Reviewing "The Memoirs of Glückel of Hameln" at La MaMa, The
New York Times (Lawrence Van Gelder) praised "the array of theatrical art
and artifice marshaled in the telling of the story" and its "admirable
cast." The Village Voice (Alisa Solomon) called the group's aesthetic "direct,
smartly self-conscious and profoundly poor" and culturally powerful enough
to be a formative force of a "new Yiddish culture." Margaret Leng
Tan is recognised as "the leading exponent of John Cage's music today" (The New Republic)
and "the most convincing interpreter of Cage's keyboard music" (The
New York Times). She has appeared in the PBS "American Masters" films
on John Cage and Jasper Johns and her latest Cage recording, "Works of
Calder", will be released in March on Mode Records. In 2OO2, she will present
Tenth anniversary commemorative Cage tributes worldwide including Carnegie Hall's
"When Morty Met John" Cage/Feldman Festival, the Berliner Festspiele
and the Melbourne Festival. Ms. Tan is also the world's only professional toy
pianist, "a keyboard virtuoso like no other who turned toys into art "

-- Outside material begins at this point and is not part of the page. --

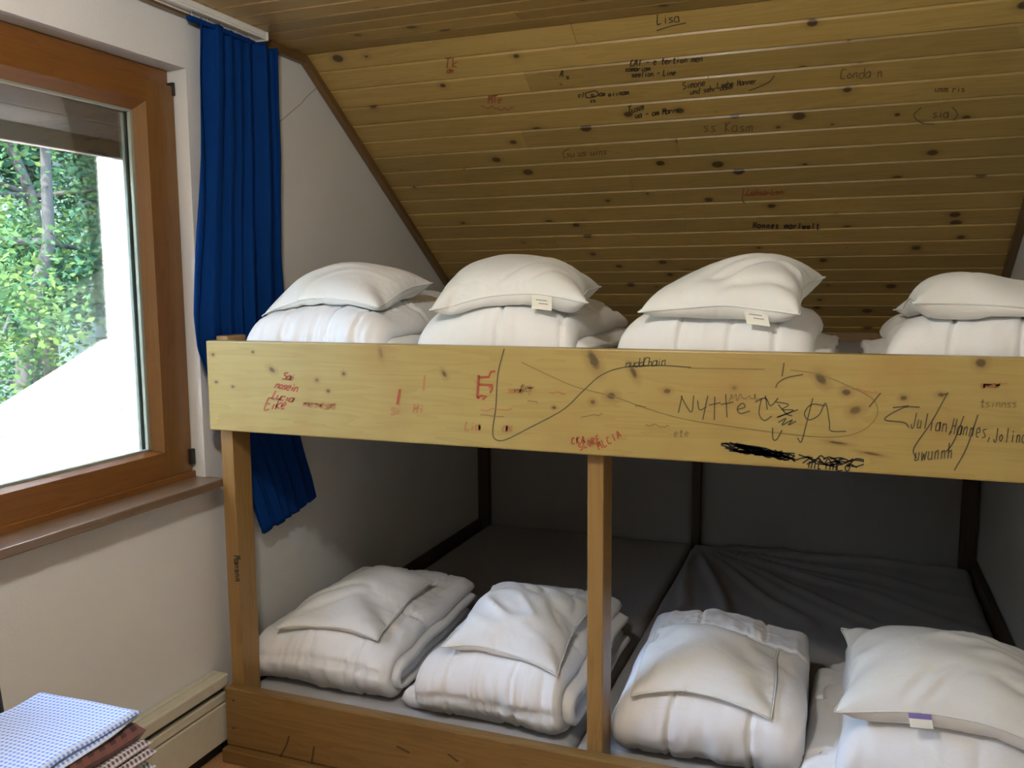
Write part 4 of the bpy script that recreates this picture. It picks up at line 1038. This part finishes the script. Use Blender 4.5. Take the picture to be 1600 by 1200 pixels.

(The San Francisco Chronicle). Her 1997 album, "The Art of the Toy Piano"
(Point/Universal), received major media acclaim. As a Cage protegée
and pioneer in the vanguard of American new music, Margaret Leng Tan represents
an unbroken trajectory from Erik Satie through John Cage to the present. "A
Mammal's Notebook: the Erik Satie Cabaret" is performed by John Bell,
Trudi Cohen, Aya Kanai, Stephen Kaplin, Margaret Leng Tan, Alessandra Nichols,
Jenny Romaine, Roberto Rossi, Mark Sussman and Isaac Bell. Set design is by
Mark Sussman and Alessandra Nichols. Lighting design is by Mark Sussman and
Boualem ben Gueddach. Costume design is by Alessandra Nichols, Jenny Romaine,
Trudi Cohen and Mildred Cohen. Puppet Design is by Stephen Kaplin. Movement
Director is Clarinda Mac Low. Film is by Meredith Holch. Projection is by Rand
Huebsch. Shadow Puppet Text is by Burt Porter. Dramaturgical support is by
Remi Paillard. Technical Director is Dave Overcamp. Stage Manager is Noah Harrell.
The production acknowledges the generous support of the Jim Henson Foundation,
Scherman Foundation, NYC Dept. of Cultural Affairs, NY State Council on the
Arts, Kornfeld Foundation, NY Times Foundation, New York Foundation for the
Arts, Rockefeller MAP fund, Florence Gould Foundation and The Emerson College
Stearns Distinguished Faculty Award.